» STATED GOAL: Find each line containing the string "were". Copy it.

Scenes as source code

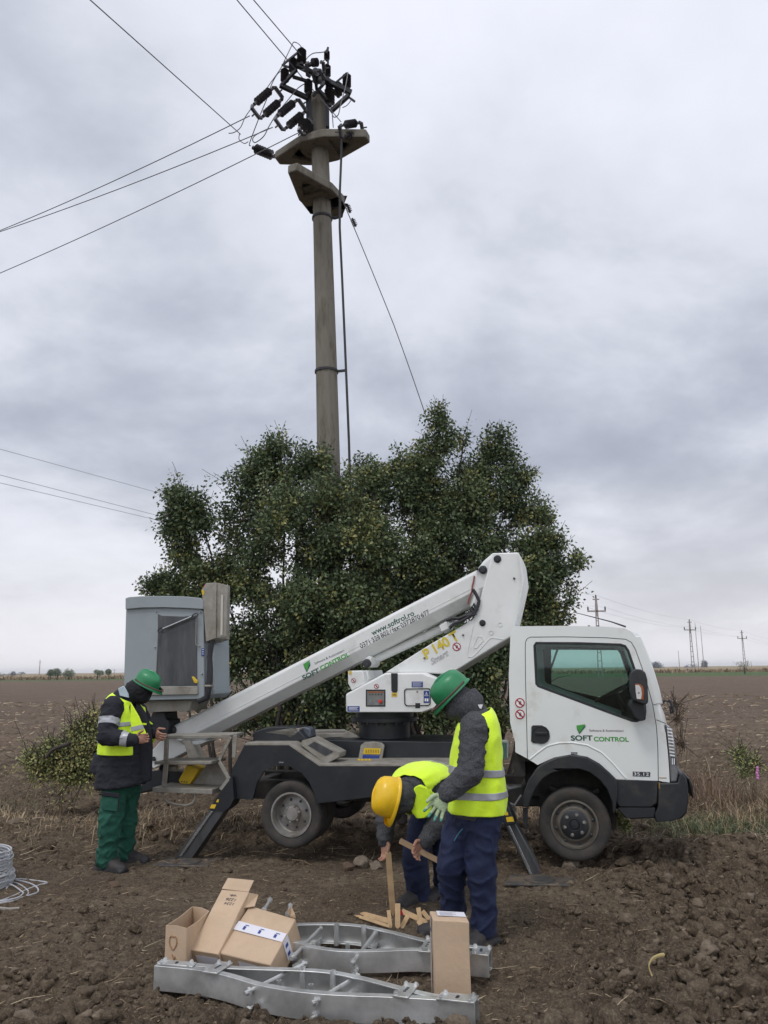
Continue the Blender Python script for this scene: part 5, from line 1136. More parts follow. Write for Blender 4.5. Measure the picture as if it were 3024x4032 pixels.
def helmet(c, upv, face, r, h, m, parent, peak=.045, strap=True):
    upv = upv.normalized(); face = (face - upv * face.dot(upv)).normalized(); sd_ = upv.cross(face); rings = []
    n = 40
    def P(a, k, z, add=0, ridge=0):
        f = math.cos(a); rr = r * k; x = math.sin(a) * (rr * .88 + add); y = f * (rr * 1.08 + add) + (peak * max(0, f) ** 3 if add else 0)
        return c + sd_ * x + face * y + upv * z
    prof = [(1.0, .0), (1.0, h * .2), (.985, h * .4), (.93, h * .62), (.82, h * .79), (.64, h * .92), (.40, h * .985), (.15, h)]
    for k, z in prof:
        rings.append([P(2 * math.pi * j / n, k, z + (.006 if abs(math.sin(2 * math.pi * j / n)) < .2 and k < .95 else 0)) for j in range(n)])
    q = MB(); q.loft(rings, cap=True); o = q.build('helmet', m, parent, smooth=True, ang=60)
    q = MB(); q.loft([[P(a, 1.0, .010, .0005) for a in (2 * math.pi * j / n for j in range(n))], [P(a, 1.0, -.004 - .012 * max(0, math.cos(a)) ** 2, .012) for a in (2 * math.pi * j / n for j in range(n))],
                      [P(a, 1.0, -.010 - .012 * max(0, math.cos(a)) ** 2, .011) for a in (2 * math.pi * j / n for j in range(n))], [P(a, .97, -.006, 0) for a in (2 * math.pi * j / n for j in range(n))]], cap=False)
    q.build('helmet_brim', m, o, smooth=True, ang=60)
    q = MB(); q.tube([P(a, 1.0, h * 1.0, 0) if 0 else c + sd_ * 0 + face * (r * 1.08 * math.cos(a)) * .99 + upv * (h * math.sin(a) * 1.02 + .002) for a in (math.pi * (.12 + .76 * j / 20) for j in range(21))], [.004] + [.010] * 19 + [.004], 8); q.build('helmet_ridge', m, o, smooth=True)
    if strap:
        q = MB().tube([P(-math.pi * .75 + math.pi * 1.5 * j / 24, 1.015, .012, .004) for j in range(25)], .0065, 6); q.build('goggle_strap', strap_m, o, smooth=True)
    return o
def boot(q, ankle, toe, gz=0.0):
    d = Vector((toe.x - ankle.x, toe.y - ankle.y, 0)).normalized(); s = Vector((-d.y, d.x, 0)); a = Vector((ankle.x, ankle.y, gz))
    def ring(x, w, z0, z1): return [a + d * x + s * (w * math.cos(t)) + ZU * ((z0 + z1) / 2 + (z1 - z0) / 2 * math.sin(t)) for t in (2 * math.pi * j / 14 for j in range(14))]
    q.loft([ring(-.10, .030, -.01, .075), ring(-.085, .047, -.01, .13), ring(-.02, .052, -.01, .15), ring(.04, .051, -.01, .135), ring(.09, .054, -.01, .105), ring(.15, .057, -.01, .085), ring(.20, .050, -.01, .075), ring(.235, .030, -.005, .06), ring(.245, .012, .01, .04)])
    for sx in (-.02, .06, .14): q.box(a + d * sx + ZU * .008, d * .09, s * .056, ZU * .016)
    q.tube([a + ZU * .08 - d * .01, a + ZU * .2 - d * .01], .055, 14); return q

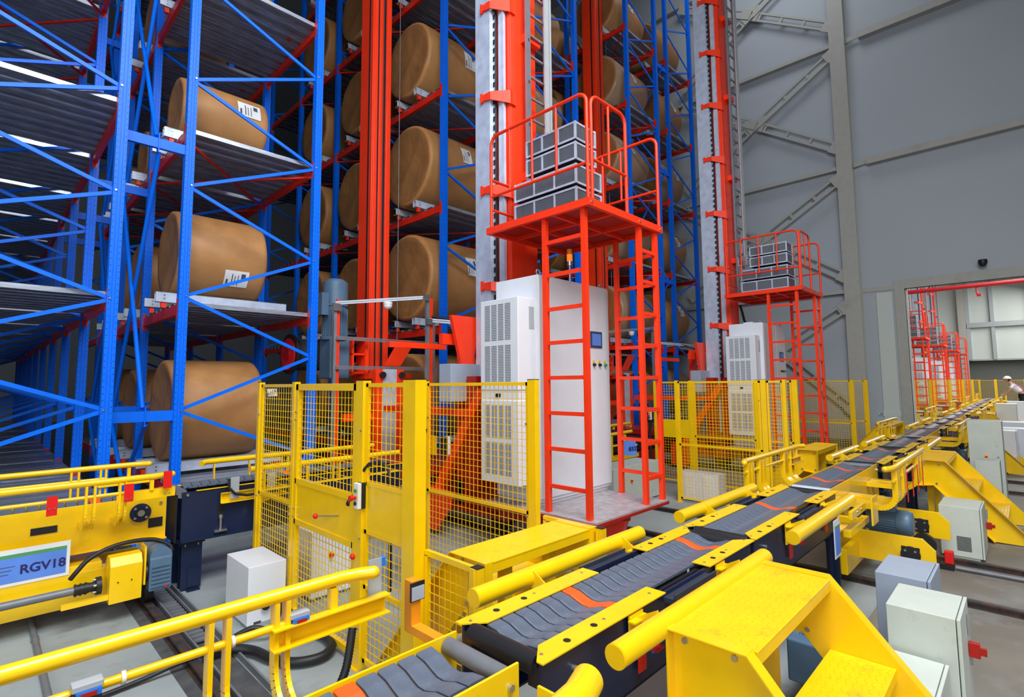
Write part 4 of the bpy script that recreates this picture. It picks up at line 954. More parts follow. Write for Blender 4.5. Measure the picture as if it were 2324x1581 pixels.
# hoses in front of the white box
o = build(M().tube(smooth([(1.36, 4.62, .04), (1.50, 4.55, .06), (1.62, 4.42, .05), (1.68, 4.20, .045), (1.78, 4.02, .045), (1.95, 3.95, .05), (2.08, 4.05, .06), (2.11, 4.28, .05), (2.02, 4.5, .05), (1.98, 4.62, .1)]), .035, 14), 'cable_hose', BLACK); tag(o, 'thick black hose looping on the floor in front of the white box', 'hose')
o = build(M().tube(smooth([(1.50, 4.72, .05), (1.68, 4.66, .12), (1.80, 4.60, .10), (1.88, 4.62, .16), (1.95, 4.74, .22), (1.93, 4.80, .3)]), .022, 10), 'cable_bundle', BLACK); tag(o, 'black cable bundle plugging into the white box', 'cable')
def corr(pts, r, pitch=.012):
    m = M(); P = [Vector(p) for p in pts]; out = []; rr = []
    for i in range(len(P)-1):
        n = max(2, int((P[i+1]-P[i]).length/pitch*2))
        for k in range(n): out.append(P[i].lerp(P[i+1], k/n)); rr.append(r*(1.0 if len(rr) % 2 else .88))
    return m.tube(out, rr, 10)
o = build(corr(smooth([(.50, 4.55, .03), (.9, 4.60, .03), (1.25, 4.58, .08), (1.52, 4.55, .06)]), .018), 'corrugated_conduit', BLACK); tag(o, 'thin corrugated black conduit crossing the worn rail', 'conduit')
o = build(corr(smooth([(1.42, 2.55, .86), (1.36, 2.50, .70), (1.26, 2.44, .60), (1.22, 2.30, .62), (1.30, 2.10, .66)]), .022), 'corrugated_conduit', BLACK); tag(o, 'corrugated black conduit hanging below the end of the front guard rail', 'conduit')
# ================================================================== fences (panels stand in planes x = const)
def wiremesh(x, y0, y1, z0, z1, py=.058, pz=.058, r=.0023):
    m = M(); n = max(1, round((y1-y0)/py)); k = max(1, round((z1-z0)/pz))
    for i in range(1, n): y = y0+(y1-y0)*i/n; m.box(x-r, y-r, z0, x+r, y+r, z1)
    for j in range(1, k): z = z0+(z1-z0)*j/k; m.box(x+r, y0, z-r, x+3*r, y1, z+r)
    return m
def wiremesh_x(y, x0, x1, z0, z1, px=.047, pz=.05, r=.0022):
    m = M(); n = max(1, round((x1-x0)/px)); k = max(1, round((z1-z0)/pz))
    for i in range(1, n): x = x0+(x1-x0)*i/n; m.box(x-r, y-r, z0, x+r, y+r, z1)
    for j in range(1, k): z = z0+(z1-z0)*j/k; m.box(x0, y+r, z-r, x1, y+3*r, z+r)
    return m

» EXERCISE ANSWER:
Continue the Blender Python script for this scene: part 5, from line 1136. More parts follow. Write for Blender 4.5. Measure the picture as if it were 3024x4032 pixels.
Write part 4 of the bpy script that recreates this picture. It picks up at line 954. More parts follow. Write for Blender 4.5. Measure the picture as if it were 2324x1581 pixels.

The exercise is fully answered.